WHAT IS BEING ASKED.
Would you copy out the whole listing exactly as given?

RAW DATA.

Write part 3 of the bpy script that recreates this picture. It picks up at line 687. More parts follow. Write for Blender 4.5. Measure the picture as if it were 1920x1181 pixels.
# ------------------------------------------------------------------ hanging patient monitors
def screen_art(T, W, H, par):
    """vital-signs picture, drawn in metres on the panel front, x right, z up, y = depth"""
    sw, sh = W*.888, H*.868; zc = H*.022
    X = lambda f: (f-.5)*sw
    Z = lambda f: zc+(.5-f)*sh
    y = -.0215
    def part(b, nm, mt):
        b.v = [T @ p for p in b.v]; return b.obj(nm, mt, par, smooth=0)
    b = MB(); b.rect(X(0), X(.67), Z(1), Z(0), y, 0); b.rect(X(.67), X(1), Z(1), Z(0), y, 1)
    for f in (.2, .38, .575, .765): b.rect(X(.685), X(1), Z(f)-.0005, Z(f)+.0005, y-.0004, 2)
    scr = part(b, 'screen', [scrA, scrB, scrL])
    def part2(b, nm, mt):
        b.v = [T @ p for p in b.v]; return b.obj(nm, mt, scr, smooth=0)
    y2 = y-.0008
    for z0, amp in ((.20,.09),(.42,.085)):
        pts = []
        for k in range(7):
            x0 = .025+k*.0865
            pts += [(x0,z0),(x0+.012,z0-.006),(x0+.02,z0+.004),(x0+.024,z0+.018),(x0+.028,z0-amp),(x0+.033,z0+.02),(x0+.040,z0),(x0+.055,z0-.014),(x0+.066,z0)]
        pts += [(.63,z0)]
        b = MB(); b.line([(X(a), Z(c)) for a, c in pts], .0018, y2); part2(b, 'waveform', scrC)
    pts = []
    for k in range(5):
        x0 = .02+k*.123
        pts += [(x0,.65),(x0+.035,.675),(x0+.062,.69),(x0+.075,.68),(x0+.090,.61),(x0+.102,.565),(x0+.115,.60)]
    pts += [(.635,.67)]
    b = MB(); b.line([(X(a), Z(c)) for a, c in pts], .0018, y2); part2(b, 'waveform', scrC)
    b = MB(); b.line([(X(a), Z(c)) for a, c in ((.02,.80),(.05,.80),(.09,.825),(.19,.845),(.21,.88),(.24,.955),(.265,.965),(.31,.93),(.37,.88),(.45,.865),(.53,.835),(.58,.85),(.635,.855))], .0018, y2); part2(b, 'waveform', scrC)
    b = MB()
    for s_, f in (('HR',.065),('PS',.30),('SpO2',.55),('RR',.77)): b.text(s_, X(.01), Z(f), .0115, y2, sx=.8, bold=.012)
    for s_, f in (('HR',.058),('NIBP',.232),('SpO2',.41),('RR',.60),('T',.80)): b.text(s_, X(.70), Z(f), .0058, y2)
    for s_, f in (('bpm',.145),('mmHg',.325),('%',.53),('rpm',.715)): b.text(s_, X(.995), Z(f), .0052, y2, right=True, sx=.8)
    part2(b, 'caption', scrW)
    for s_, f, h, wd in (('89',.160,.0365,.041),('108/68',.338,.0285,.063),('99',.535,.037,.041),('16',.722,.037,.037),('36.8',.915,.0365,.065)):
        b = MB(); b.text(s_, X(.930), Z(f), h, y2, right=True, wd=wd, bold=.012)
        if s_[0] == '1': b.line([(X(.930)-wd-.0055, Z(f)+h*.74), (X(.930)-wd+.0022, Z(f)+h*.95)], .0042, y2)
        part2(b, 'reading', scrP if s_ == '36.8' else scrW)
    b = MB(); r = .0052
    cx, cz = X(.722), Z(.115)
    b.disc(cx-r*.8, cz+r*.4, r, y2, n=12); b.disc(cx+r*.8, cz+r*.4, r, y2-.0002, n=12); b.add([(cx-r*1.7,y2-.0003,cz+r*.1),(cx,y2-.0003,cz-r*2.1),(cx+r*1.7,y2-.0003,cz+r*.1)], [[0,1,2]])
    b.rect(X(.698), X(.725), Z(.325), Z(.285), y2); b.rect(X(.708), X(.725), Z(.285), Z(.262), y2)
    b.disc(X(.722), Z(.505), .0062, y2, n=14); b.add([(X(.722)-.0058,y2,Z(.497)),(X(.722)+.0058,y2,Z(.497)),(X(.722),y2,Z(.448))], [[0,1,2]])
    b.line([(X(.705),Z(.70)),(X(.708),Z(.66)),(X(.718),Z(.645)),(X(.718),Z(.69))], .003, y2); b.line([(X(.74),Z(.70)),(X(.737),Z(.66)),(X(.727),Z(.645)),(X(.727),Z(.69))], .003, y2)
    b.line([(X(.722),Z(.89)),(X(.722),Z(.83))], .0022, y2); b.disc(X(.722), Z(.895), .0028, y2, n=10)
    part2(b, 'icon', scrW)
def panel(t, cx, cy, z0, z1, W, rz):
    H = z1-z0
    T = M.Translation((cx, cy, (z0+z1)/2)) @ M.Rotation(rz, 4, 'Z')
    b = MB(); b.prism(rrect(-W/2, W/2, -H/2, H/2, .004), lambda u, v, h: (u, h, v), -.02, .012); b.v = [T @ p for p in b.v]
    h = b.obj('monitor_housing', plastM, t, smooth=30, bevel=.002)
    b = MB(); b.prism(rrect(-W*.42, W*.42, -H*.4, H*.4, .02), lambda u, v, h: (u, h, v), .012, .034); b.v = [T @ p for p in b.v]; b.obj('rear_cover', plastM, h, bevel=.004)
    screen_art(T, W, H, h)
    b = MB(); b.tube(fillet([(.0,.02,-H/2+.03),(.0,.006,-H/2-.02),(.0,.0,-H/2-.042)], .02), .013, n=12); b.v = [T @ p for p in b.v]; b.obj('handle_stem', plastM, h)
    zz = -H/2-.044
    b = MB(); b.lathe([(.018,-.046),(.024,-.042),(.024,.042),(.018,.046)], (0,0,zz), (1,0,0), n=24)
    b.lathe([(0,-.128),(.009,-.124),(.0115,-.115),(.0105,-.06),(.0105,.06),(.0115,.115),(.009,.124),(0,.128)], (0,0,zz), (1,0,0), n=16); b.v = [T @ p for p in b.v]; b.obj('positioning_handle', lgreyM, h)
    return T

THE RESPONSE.
Write part 3 of the bpy script that recreates this picture. It picks up at line 687. More parts follow. Write for Blender 4.5. Measure the picture as if it were 1920x1181 pixels.
# ------------------------------------------------------------------ hanging patient monitors
def screen_art(T, W, H, par):
    """vital-signs picture, drawn in metres on the panel front, x right, z up, y = depth"""
    sw, sh = W*.888, H*.868; zc = H*.022
    X = lambda f: (f-.5)*sw
    Z = lambda f: zc+(.5-f)*sh
    y = -.0215
    def part(b, nm, mt):
        b.v = [T @ p for p in b.v]; return b.obj(nm, mt, par, smooth=0)
    b = MB(); b.rect(X(0), X(.67), Z(1), Z(0), y, 0); b.rect(X(.67), X(1), Z(1), Z(0), y, 1)
    for f in (.2, .38, .575, .765): b.rect(X(.685), X(1), Z(f)-.0005, Z(f)+.0005, y-.0004, 2)
    scr = part(b, 'screen', [scrA, scrB, scrL])
    def part2(b, nm, mt):
        b.v = [T @ p for p in b.v]; return b.obj(nm, mt, scr, smooth=0)
    y2 = y-.0008
    for z0, amp in ((.20,.09),(.42,.085)):
        pts = []
        for k in range(7):
            x0 = .025+k*.0865
            pts += [(x0,z0),(x0+.012,z0-.006),(x0+.02,z0+.004),(x0+.024,z0+.018),(x0+.028,z0-amp),(x0+.033,z0+.02),(x0+.040,z0),(x0+.055,z0-.014),(x0+.066,z0)]
        pts += [(.63,z0)]
        b = MB(); b.line([(X(a), Z(c)) for a, c in pts], .0018, y2); part2(b, 'waveform', scrC)
    pts = []
    for k in range(5):
        x0 = .02+k*.123
        pts += [(x0,.65),(x0+.035,.675),(x0+.062,.69),(x0+.075,.68),(x0+.090,.61),(x0+.102,.565),(x0+.115,.60)]
    pts += [(.635,.67)]
    b = MB(); b.line([(X(a), Z(c)) for a, c in pts], .0018, y2); part2(b, 'waveform', scrC)
    b = MB(); b.line([(X(a), Z(c)) for a, c in ((.02,.80),(.05,.80),(.09,.825),(.19,.845),(.21,.88),(.24,.955),(.265,.965),(.31,.93),(.37,.88),(.45,.865),(.53,.835),(.58,.85),(.635,.855))], .0018, y2); part2(b, 'waveform', scrC)
    b = MB()
    for s_, f in (('HR',.065),('PS',.30),('SpO2',.55),('RR',.77)): b.text(s_, X(.01), Z(f), .0115, y2, sx=.8, bold=.012)
    for s_, f in (('HR',.058),('NIBP',.232),('SpO2',.41),('RR',.60),('T',.80)): b.text(s_, X(.70), Z(f), .0058, y2)
    for s_, f in (('bpm',.145),('mmHg',.325),('%',.53),('rpm',.715)): b.text(s_, X(.995), Z(f), .0052, y2, right=True, sx=.8)
    part2(b, 'caption', scrW)
    for s_, f, h, wd in (('89',.160,.0365,.041),('108/68',.338,.0285,.063),('99',.535,.037,.041),('16',.722,.037,.037),('36.8',.915,.0365,.065)):
        b = MB(); b.text(s_, X(.930), Z(f), h, y2, right=True, wd=wd, bold=.012)
        if s_[0] == '1': b.line([(X(.930)-wd-.0055, Z(f)+h*.74), (X(.930)-wd+.0022, Z(f)+h*.95)], .0042, y2)
        part2(b, 'reading', scrP if s_ == '36.8' else scrW)
    b = MB(); r = .0052
    cx, cz = X(.722), Z(.115)
    b.disc(cx-r*.8, cz+r*.4, r, y2, n=12); b.disc(cx+r*.8, cz+r*.4, r, y2-.0002, n=12); b.add([(cx-r*1.7,y2-.0003,cz+r*.1),(cx,y2-.0003,cz-r*2.1),(cx+r*1.7,y2-.0003,cz+r*.1)], [[0,1,2]])
    b.rect(X(.698), X(.725), Z(.325), Z(.285), y2); b.rect(X(.708), X(.725), Z(.285), Z(.262), y2)
    b.disc(X(.722), Z(.505), .0062, y2, n=14); b.add([(X(.722)-.0058,y2,Z(.497)),(X(.722)+.0058,y2,Z(.497)),(X(.722),y2,Z(.448))], [[0,1,2]])
    b.line([(X(.705),Z(.70)),(X(.708),Z(.66)),(X(.718),Z(.645)),(X(.718),Z(.69))], .003, y2); b.line([(X(.74),Z(.70)),(X(.737),Z(.66)),(X(.727),Z(.645)),(X(.727),Z(.69))], .003, y2)
    b.line([(X(.722),Z(.89)),(X(.722),Z(.83))], .0022, y2); b.disc(X(.722), Z(.895), .0028, y2, n=10)
    part2(b, 'icon', scrW)
def panel(t, cx, cy, z0, z1, W, rz):
    H = z1-z0
    T = M.Translation((cx, cy, (z0+z1)/2)) @ M.Rotation(rz, 4, 'Z')
    b = MB(); b.prism(rrect(-W/2, W/2, -H/2, H/2, .004), lambda u, v, h: (u, h, v), -.02, .012); b.v = [T @ p for p in b.v]
    h = b.obj('monitor_housing', plastM, t, smooth=30, bevel=.002)
    b = MB(); b.prism(rrect(-W*.42, W*.42, -H*.4, H*.4, .02), lambda u, v, h: (u, h, v), .012, .034); b.v = [T @ p for p in b.v]; b.obj('rear_cover', plastM, h, bevel=.004)
    screen_art(T, W, H, h)
    b = MB(); b.tube(fillet([(.0,.02,-H/2+.03),(.0,.006,-H/2-.02),(.0,.0,-H/2-.042)], .02), .013, n=12); b.v = [T @ p for p in b.v]; b.obj('handle_stem', plastM, h)
    zz = -H/2-.044
    b = MB(); b.lathe([(.018,-.046),(.024,-.042),(.024,.042),(.018,.046)], (0,0,zz), (1,0,0), n=24)
    b.lathe([(0,-.128),(.009,-.124),(.0115,-.115),(.0105,-.06),(.0105,.06),(.0115,.115),(.009,.124),(0,.128)], (0,0,zz), (1,0,0), n=16); b.v = [T @ p for p in b.v]; b.obj('positioning_handle', lgreyM, h)
    return T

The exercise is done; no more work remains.